There is a special weight to helping when someone is in winter, at a low point, or in a difficult season. Sometimes love gives without attaching controlling conditions. Trusting and entrusting can keep the act of giving pure.
11. Poverty should not be mistaken for holiness.
The cross and suffering are biblical themes, but unnecessary hardship is not automatically spiritual. Poverty can sometimes be not holiness but bondage, broken patterns, or a flow that needs to be broken.
12. Emphasizing only worldly blessing can become prosperity-centered faith.
If material blessing, success, and a good life become the whole message, faith can drift into a prosperity-centered direction. Wealth and success are not proof that someone is more spiritual. They are tools, not the center.
13. We need a gospel-centered balance that is neither poverty nor prosperity obsession.
Do not mistake poverty for holiness, and do not make wealth the destination of faith. Root yourself in special grace and receive common grace as a means. The gospel is the center; resources and expertise are tools that serve it.
14. Money can make service freer.
This is not a call to love money. But without money, life and ministry can freeze. Resources can help us support people, plant into ministry, and serve more freely when the need comes.
15. Skill in work and finances can grow through training.
If no effort is made for ten years, the effort needed to earn the same amount may remain the same. But if a person keeps learning, practicing, and building skill, they can create more value over time. Work and finances can be trained just as ministry gifts can be trained.
16. Future ministers need integrated preparation.
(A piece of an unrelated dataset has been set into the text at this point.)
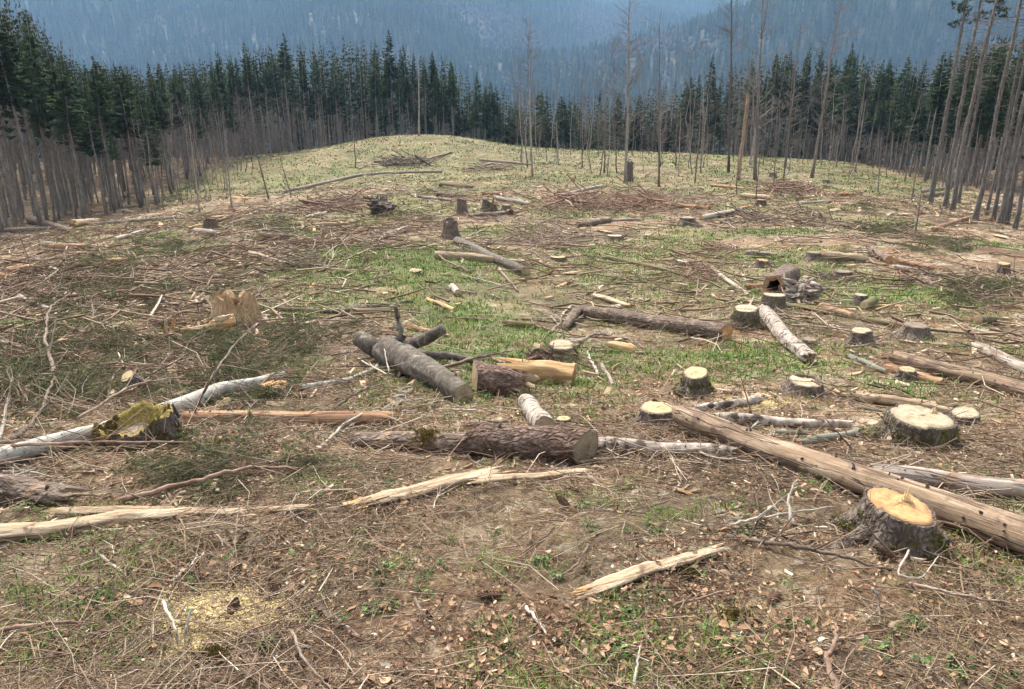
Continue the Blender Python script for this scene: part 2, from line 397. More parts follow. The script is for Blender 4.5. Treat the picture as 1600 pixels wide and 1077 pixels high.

Spirituality without practical sense is incomplete, and practical skill without gospel-centeredness is also incomplete. Future ministers need to grow in spirituality, expertise, financial wisdom, social trust, and the ability to understand people's lives.
17. Using good tools is not automatically worldliness.
A good device, useful technology, or helpful resource is not sin in itself. Refusing a washing machine in the name of holiness is not necessarily spirituality; it may simply be unnecessary hardship. The key is discernment between desire and tool.
18. Ask for material blessing without losing the center.
It is right to ask for material blessing, while also asking that the heart not be shaken. Common grace must not become an idol. It must remain a means that serves the gospel and the Kingdom of God.
19. Tentmaking ministry offers common grace back to the gospel.
Tentmaking is not merely enduring by one's own power. It receives resources, expertise, social trust, and financial wisdom, and then offers them back to the purpose of special grace. The center is the gospel, and the means are prepared with wisdom.